Tuesday the City Council will consider placing a measure on the Nov. 6 ballot to require a super-majority Council vote to increase density in the city’s building guidelines: the Land Use and Circulation Element (LUCE) and Downtown Community Plan (DCP). The two documents set maximum height and density throughout the city.

If passed by Council, the measure would make development a key campaign issue two years after the grassroots initiative Measure LV failed to get enough votes. LV would have required a city-wide vote on all new development over two stories in Santa Monica. Instead of requiring citizen votes, the newly proposed measure would restrict the Council’s ability to tweak the rules that govern all new projects.

Mayor Ted Winterer is the crucial swing vote on the measure, as the rest of the Council remains divided over the necessity of a super-majority vote. In past discussions, Councilmember Kevin McKeown has characterized the ballot measure as a path to “development peace” in Santa Monica. Both Councilmembers Sue Himmelrich and Tony Vazquez voted to direct staff to draft the measure.
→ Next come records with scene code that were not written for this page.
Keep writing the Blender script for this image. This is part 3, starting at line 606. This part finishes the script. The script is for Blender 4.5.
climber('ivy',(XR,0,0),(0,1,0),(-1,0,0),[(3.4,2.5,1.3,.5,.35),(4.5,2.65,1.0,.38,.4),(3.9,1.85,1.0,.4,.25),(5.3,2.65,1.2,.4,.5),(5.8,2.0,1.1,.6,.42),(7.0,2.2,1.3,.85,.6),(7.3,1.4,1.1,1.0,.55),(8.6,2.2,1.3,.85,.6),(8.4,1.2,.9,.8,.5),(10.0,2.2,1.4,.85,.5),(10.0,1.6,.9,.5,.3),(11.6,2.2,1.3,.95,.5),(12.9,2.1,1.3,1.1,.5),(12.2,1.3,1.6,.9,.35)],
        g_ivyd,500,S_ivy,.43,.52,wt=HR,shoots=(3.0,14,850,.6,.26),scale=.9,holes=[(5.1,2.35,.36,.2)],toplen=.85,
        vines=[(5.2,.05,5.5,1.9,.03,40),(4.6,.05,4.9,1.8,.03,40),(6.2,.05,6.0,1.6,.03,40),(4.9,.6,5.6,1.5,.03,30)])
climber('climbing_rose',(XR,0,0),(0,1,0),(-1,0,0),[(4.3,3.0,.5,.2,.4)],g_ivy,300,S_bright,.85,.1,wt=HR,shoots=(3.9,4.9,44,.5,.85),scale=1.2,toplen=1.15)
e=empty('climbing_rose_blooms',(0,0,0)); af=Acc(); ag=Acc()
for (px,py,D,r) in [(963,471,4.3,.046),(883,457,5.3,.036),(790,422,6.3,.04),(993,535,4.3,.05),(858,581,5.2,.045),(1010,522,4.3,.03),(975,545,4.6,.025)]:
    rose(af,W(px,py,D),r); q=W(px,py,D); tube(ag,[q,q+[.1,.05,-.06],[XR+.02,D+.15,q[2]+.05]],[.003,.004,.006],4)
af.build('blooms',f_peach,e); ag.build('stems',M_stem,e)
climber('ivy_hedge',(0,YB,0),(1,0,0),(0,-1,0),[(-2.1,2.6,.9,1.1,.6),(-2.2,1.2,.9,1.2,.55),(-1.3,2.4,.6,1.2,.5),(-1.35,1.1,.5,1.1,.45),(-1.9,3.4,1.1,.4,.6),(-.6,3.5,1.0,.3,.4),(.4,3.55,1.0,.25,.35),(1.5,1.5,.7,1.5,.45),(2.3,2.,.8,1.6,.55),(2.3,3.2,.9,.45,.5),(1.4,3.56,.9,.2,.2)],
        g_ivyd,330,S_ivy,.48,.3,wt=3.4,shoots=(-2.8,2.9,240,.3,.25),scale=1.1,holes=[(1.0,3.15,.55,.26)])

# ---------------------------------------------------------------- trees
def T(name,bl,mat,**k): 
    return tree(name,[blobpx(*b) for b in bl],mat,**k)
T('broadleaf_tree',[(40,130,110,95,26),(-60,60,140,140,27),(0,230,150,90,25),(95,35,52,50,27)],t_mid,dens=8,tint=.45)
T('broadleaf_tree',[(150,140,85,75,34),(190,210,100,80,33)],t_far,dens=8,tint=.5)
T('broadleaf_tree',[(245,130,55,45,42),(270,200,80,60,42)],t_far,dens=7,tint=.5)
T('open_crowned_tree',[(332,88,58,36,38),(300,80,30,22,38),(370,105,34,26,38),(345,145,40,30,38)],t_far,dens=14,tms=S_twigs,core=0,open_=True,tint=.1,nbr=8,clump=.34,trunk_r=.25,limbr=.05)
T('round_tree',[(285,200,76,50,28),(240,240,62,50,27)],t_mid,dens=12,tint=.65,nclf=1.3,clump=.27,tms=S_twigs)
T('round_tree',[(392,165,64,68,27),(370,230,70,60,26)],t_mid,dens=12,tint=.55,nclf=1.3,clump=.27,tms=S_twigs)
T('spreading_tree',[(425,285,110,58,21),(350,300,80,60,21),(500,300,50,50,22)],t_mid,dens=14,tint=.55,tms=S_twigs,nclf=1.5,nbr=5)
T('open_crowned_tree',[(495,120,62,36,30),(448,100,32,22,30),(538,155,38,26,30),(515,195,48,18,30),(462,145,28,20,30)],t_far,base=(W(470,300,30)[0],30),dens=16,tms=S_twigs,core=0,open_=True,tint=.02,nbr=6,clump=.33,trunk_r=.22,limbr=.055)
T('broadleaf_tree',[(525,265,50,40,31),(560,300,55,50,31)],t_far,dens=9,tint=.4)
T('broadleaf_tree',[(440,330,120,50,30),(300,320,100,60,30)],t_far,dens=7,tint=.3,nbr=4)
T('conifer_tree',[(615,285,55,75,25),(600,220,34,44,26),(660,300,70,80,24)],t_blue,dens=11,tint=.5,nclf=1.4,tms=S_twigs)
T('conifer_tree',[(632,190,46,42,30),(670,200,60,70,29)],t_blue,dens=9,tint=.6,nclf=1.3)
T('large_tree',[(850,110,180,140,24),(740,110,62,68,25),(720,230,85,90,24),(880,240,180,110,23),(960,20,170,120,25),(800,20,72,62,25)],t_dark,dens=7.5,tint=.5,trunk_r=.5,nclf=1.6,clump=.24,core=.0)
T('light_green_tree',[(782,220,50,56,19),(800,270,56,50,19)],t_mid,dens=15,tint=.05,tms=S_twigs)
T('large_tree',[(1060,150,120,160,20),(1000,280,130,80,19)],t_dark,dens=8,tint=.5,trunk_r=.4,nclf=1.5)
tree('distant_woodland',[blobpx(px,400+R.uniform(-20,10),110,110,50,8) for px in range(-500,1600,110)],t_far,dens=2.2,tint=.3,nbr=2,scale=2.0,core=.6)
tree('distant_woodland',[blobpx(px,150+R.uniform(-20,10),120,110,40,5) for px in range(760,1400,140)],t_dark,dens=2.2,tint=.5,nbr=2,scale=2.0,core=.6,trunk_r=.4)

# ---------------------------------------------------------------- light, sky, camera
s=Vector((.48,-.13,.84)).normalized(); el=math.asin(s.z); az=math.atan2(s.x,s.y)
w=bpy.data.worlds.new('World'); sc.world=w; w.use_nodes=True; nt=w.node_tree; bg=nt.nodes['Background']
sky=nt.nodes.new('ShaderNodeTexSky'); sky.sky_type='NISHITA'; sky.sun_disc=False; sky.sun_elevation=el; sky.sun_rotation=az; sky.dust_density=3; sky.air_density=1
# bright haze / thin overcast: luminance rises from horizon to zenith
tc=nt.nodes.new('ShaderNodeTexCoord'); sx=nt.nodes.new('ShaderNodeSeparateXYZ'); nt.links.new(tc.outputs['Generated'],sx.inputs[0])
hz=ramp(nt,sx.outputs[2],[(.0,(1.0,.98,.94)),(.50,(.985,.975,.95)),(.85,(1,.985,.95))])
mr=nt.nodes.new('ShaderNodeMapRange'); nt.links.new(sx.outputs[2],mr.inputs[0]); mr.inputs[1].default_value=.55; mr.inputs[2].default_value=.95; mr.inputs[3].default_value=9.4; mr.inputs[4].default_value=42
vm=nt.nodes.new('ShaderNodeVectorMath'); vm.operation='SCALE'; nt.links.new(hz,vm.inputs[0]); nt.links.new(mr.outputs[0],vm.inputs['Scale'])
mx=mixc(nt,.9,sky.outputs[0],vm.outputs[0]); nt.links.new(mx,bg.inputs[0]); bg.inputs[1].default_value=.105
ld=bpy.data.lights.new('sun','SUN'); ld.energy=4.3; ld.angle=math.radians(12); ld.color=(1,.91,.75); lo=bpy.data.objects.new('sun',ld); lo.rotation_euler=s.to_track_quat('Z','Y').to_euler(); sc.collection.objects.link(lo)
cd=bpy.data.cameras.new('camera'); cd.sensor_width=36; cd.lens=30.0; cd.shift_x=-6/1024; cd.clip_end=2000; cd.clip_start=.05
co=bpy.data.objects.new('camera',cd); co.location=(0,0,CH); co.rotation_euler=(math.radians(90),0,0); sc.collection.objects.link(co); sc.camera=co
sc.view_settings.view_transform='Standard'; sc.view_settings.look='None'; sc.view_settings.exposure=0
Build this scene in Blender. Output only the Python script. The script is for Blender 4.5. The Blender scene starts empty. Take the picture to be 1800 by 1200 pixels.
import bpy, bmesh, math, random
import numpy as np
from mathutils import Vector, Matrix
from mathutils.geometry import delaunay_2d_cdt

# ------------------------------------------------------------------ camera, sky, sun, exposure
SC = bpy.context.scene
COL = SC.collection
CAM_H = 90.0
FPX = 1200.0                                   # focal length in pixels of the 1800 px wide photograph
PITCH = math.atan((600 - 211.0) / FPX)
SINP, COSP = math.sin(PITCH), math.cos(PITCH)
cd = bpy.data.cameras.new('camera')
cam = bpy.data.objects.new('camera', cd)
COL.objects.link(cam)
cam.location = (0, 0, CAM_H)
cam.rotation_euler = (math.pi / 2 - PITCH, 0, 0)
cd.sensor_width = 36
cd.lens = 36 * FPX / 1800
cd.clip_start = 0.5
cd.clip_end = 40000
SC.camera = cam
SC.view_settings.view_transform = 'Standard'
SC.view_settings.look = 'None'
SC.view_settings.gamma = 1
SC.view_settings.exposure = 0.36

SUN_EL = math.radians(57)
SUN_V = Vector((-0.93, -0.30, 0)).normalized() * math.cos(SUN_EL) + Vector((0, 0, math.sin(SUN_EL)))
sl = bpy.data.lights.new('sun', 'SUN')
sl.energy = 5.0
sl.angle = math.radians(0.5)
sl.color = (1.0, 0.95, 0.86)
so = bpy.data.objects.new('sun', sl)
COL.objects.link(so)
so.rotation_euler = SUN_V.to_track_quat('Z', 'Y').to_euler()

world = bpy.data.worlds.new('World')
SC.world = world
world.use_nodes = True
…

On the other side, Mayor Pro-Tempore Gleam Davis and Councilmembers Pam O’Connor and Terry O’Day have argued the measure would unnecessarily inject development into the 2018 election cycle.

Himmelrich and McKeown are both running for reelection this year. O’Connor’s term is expiring but she has not said yet whether she is running.

The current Council approved the DCP less than a year ago, allowing three projects to negotiate development agreements to exceed nearby height requirements. The proposed measure would not require a super-majority vote for those contracts.

The measure currently includes an exemption for amendments to increase height and density for 100 percent affordable housing projects. If passed, the super-majority vote requirement would expire after ten years.

“A ten-year sunset of this charter amendment would give future Councils and voters the opportunity to revisit the issue as a new citywide planning framework is developed,” said a report by Planning Director David Martin.

The debate comes after decades of controversy surrounding large projects in the city.  Before the DCP, all large-scale buildings required development agreements approved by the City Council. The process laid the groundwork for controversy since large projects that would increase traffic, alter the skyline or develop the beachfront routinely went to a vote.

City Manager Rick Cole told the City Council, however, that the DCP’s clear rules have changed the game. Cole recommends the Council move onto other issues during its last discussion of the measure in May.

The City Council will meet Tuesday, June 26 inside Council Chambers at 1685 Main Street, and will discuss public items no earlier than 6:30 p.m.